_WHAT IS ASKED:_ Pull out each line of the data that includes the word "this".

====

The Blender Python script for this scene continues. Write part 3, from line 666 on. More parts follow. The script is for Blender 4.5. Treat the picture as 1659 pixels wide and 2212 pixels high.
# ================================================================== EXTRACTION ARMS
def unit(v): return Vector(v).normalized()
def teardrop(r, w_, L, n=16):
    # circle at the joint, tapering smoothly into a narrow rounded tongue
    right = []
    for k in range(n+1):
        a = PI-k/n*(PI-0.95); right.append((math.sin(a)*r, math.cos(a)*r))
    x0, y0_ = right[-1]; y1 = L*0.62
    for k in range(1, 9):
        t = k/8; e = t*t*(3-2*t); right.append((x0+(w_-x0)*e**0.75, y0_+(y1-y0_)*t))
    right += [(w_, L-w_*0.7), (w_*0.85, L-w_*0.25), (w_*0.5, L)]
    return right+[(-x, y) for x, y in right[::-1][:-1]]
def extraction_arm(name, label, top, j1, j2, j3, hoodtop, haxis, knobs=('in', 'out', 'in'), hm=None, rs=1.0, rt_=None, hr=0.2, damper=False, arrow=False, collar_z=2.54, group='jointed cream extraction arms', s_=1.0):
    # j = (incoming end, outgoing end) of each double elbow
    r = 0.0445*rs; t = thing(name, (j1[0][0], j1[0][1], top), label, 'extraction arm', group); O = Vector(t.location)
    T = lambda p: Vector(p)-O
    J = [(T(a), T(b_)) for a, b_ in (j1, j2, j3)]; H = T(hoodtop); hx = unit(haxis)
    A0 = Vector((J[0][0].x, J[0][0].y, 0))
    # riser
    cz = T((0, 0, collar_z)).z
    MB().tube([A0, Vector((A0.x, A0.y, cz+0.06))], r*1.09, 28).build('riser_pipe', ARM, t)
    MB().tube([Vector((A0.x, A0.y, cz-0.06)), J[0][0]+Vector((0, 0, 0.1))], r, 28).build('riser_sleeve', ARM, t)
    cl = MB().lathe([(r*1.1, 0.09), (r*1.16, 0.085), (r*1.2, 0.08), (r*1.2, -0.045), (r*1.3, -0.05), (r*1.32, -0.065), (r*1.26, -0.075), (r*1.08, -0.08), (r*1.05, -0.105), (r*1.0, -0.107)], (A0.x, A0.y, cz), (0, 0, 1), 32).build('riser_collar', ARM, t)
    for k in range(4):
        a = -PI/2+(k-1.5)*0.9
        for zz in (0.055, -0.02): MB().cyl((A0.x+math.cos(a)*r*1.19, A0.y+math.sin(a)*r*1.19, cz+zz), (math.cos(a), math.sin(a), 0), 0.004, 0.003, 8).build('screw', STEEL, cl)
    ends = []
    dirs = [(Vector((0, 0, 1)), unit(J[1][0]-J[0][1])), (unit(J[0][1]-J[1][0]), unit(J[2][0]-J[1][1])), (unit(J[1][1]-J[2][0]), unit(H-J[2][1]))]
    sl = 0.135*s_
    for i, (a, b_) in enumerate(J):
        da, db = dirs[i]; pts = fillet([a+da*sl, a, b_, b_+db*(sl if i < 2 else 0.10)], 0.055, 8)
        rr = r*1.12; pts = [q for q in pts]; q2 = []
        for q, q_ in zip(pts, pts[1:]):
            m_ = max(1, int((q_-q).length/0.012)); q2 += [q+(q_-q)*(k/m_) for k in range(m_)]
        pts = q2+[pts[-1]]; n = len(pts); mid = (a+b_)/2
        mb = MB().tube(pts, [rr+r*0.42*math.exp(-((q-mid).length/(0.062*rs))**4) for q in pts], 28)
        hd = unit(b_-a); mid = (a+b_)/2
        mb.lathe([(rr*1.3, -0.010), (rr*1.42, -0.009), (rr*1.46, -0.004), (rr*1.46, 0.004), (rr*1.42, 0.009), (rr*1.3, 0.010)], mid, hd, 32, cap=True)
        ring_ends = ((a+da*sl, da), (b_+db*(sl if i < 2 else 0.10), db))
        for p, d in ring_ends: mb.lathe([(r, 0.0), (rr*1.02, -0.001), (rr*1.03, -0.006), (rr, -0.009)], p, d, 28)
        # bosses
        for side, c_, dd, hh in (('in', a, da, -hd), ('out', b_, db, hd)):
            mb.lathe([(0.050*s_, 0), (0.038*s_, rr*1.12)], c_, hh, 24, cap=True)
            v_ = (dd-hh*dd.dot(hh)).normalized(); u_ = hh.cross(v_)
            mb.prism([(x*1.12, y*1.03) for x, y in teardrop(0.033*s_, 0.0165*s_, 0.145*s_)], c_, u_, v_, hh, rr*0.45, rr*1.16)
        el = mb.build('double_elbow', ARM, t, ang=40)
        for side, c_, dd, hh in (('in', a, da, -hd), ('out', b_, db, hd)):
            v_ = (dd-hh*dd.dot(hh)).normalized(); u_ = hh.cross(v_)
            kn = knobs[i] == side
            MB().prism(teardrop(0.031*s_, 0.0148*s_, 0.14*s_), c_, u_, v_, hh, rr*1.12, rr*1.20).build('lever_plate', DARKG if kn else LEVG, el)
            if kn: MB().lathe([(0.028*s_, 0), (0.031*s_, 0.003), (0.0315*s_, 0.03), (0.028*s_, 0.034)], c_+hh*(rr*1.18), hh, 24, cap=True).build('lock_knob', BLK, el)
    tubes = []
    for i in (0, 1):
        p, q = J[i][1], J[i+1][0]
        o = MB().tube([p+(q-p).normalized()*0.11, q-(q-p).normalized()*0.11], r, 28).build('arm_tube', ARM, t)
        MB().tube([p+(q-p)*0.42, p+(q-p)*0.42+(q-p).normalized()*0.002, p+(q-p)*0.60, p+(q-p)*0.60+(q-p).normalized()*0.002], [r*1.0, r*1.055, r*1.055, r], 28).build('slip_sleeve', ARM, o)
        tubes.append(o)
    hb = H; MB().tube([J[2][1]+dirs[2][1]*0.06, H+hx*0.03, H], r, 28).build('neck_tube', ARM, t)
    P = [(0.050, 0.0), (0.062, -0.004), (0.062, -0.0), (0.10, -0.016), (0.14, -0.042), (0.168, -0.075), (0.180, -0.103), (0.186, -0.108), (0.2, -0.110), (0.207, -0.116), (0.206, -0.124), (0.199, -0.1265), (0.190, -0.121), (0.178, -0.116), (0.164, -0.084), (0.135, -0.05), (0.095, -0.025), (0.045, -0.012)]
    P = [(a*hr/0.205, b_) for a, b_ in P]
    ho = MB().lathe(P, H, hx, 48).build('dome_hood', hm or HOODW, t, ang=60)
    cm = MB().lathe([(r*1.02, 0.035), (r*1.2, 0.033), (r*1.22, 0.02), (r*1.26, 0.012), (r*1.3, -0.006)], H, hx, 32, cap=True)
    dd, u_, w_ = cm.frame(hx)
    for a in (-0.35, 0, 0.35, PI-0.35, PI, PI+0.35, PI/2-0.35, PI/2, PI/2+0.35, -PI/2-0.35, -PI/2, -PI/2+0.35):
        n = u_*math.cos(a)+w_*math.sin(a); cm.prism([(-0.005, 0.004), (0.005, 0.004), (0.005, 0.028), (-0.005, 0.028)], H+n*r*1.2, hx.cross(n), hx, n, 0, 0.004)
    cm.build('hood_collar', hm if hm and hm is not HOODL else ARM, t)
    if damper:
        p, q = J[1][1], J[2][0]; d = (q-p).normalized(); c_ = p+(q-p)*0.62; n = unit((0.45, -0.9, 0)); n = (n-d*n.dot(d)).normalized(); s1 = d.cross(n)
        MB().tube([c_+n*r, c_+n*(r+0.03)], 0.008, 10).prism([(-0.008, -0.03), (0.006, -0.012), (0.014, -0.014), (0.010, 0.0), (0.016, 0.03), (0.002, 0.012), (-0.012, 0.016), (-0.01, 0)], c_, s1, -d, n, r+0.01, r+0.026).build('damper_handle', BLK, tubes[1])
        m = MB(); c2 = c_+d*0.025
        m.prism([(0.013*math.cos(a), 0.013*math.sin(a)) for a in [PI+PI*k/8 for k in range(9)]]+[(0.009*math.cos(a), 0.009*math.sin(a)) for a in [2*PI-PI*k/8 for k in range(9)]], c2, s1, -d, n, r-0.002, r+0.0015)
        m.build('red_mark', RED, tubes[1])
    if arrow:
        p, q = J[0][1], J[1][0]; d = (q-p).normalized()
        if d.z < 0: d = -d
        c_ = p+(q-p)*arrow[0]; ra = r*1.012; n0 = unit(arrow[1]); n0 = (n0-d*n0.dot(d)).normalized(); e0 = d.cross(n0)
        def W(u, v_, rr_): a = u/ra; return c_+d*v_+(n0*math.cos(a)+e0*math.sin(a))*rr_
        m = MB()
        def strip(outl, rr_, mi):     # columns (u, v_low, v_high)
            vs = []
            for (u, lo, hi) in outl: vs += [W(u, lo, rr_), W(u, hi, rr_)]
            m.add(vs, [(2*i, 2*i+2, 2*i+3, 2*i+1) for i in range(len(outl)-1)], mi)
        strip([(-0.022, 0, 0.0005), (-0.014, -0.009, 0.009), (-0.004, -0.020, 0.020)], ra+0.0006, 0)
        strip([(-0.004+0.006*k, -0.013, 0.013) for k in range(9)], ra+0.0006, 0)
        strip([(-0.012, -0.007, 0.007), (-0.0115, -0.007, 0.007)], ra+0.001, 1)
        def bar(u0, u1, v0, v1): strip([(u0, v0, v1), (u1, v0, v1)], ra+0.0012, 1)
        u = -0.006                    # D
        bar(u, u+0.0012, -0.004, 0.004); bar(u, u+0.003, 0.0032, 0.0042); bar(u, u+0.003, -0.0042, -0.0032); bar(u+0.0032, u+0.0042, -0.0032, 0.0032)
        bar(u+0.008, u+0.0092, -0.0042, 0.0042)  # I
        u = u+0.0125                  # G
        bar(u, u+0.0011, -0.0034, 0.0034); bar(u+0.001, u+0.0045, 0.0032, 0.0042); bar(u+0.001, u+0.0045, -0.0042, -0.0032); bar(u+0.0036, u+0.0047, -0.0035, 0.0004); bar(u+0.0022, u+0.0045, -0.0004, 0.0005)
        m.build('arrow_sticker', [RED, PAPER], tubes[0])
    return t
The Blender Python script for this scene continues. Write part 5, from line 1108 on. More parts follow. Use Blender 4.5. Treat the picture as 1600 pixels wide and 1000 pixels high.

====

_RESULT:_
The Blender Python script for this scene continues. Write part 3, from line 666 on. More parts follow. The script is for Blender 4.5. Treat the picture as 1659 pixels wide and 2212 pixels high.
The Blender Python script for this scene continues. Write part 5, from line 1108 on. More parts follow. Use Blender 4.5. Treat the picture as 1600 pixels wide and 1000 pixels high.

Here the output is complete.